The train that runs from Chama, which was my route destination, runs up into the area, though I don't believe it goes up to the canyon. I've added it to my Fall wish list of things to do. The train ride includes lunch according to the ladies in the dog walking group I've been having lunch with. We walk dogs at the animal shelter on Wednesday and then have lunch together. These ladies are awesome and have been doing this for years. I'm only just getting started.

Next trip to Denver I'm trying a different route that takes me over the mountains further South on the road that runs from Tierra Amarillo to Taos. Rickie and I went over this road back in 2013. I don't recall any hair raising passes, but I need to be sure. We did meet up with a cowboy on horseback and his dog moving cattle down the road. A lot of this area, including the area I had tried this last trip, is open range. Cattle are all along the road and sometimes in the road. That's life in the Wild West!

With Summer winding down I've now experienced Colorado in all its seasons. Rickie and I always came here in the Fall and that was the only season I knew until I decided to move here. With the end of August, I've seen every month and what Colorado has to offer in each. None of them has disappointed me, though the mud in Spring is probably my least favorite. Mud is my least favorite form of dirt! But even then the greening of the land and the promise of wildflowers to come offsets the mud.

I met a lady in the dog walkers group that has lived here for over 20 years. Her husband of 53 years was in the Air Force and they lived all over, originally from Syracuse, New York. They had no children.  He passed away two years ago. She said there's no place on earth she'd rather be than Pagosa Springs. She told us stories of the hunters that came for many years and stayed with them. She would cook their meals and from the description of her meals, they were lucky hunters!

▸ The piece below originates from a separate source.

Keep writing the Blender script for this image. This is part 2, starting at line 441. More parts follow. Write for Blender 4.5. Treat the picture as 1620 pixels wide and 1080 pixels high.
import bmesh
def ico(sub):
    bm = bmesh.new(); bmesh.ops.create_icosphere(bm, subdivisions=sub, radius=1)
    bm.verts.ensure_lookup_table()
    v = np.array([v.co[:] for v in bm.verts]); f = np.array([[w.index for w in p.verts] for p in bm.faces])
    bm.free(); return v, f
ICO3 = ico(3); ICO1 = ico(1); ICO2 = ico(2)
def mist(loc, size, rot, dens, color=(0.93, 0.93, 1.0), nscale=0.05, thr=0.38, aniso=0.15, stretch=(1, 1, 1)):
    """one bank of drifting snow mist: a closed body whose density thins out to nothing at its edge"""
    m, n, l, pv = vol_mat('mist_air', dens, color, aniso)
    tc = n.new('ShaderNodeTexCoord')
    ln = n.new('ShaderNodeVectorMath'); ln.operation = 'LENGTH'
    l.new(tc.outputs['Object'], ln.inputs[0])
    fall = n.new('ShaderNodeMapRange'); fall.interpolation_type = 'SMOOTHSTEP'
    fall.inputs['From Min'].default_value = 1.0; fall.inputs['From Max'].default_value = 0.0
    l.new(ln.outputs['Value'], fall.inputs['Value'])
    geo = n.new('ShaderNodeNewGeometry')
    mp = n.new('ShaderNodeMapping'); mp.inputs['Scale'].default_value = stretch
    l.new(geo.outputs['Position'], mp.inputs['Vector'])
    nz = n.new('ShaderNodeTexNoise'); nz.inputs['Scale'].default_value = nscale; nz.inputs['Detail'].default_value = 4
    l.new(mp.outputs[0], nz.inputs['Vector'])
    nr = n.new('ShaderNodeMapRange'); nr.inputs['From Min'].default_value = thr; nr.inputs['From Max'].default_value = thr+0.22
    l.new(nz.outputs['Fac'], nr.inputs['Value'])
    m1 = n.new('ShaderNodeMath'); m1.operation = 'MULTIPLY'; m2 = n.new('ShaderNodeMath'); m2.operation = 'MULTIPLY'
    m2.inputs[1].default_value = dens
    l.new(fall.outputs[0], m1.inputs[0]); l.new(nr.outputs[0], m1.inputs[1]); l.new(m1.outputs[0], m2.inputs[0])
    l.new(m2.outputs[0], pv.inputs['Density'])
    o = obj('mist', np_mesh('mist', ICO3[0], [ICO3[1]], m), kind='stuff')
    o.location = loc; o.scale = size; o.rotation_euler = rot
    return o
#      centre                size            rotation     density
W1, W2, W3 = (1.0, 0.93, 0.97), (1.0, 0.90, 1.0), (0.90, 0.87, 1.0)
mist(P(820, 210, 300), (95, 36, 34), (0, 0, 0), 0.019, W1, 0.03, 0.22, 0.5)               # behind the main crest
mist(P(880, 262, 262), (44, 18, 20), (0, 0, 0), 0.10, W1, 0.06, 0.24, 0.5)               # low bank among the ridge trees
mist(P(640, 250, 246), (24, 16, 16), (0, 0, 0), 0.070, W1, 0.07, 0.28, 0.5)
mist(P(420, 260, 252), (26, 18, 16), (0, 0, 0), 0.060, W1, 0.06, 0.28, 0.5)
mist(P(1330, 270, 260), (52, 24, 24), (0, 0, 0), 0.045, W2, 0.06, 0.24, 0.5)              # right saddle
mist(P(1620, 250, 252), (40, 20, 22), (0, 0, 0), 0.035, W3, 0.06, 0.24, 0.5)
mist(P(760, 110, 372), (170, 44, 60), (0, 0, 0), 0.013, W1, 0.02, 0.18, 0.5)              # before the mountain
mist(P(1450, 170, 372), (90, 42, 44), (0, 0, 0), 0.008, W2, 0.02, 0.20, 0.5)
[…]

I felt a connection to someone who's life included some of the same things mine had.

I'm slowly weaving myself into the tapestry of life here in Colorado, making a life for myself. The beauty of the landscape, the stories of the people I meet, the history I'm learning, it all winds itself into my own story. There are times I miss the ranch more than others. But it's not the actual ranch I miss, it's the life I had there with Rickie. I packed that up when I packed up the things I brought with me. It influences what I do here and it influenced where I came when I decided to move.

I'm grateful each and every day that I'm able to live this life and share it with family and friends. While I was in Denver a long time friend of my son's and his girlfriend came to spend a few days at the cabin. He left me a beautiful drawing of the cabin, which is at the framing shop right now. Everyone that comes blesses and honors this home by their company.

And Colorado blesses me. The mule deer that come out on the hill each evening and pass by going to the creek, the black bear that visits my neighbor and I have yet to see, the beautiful conifers up the hill looking like an army of Christmas trees, the first horned toad I've seen in 20 years, the stories of grizzly bears and of hunters; it's all becoming part of my story now.

And I wonder what each upcoming chapter will bring.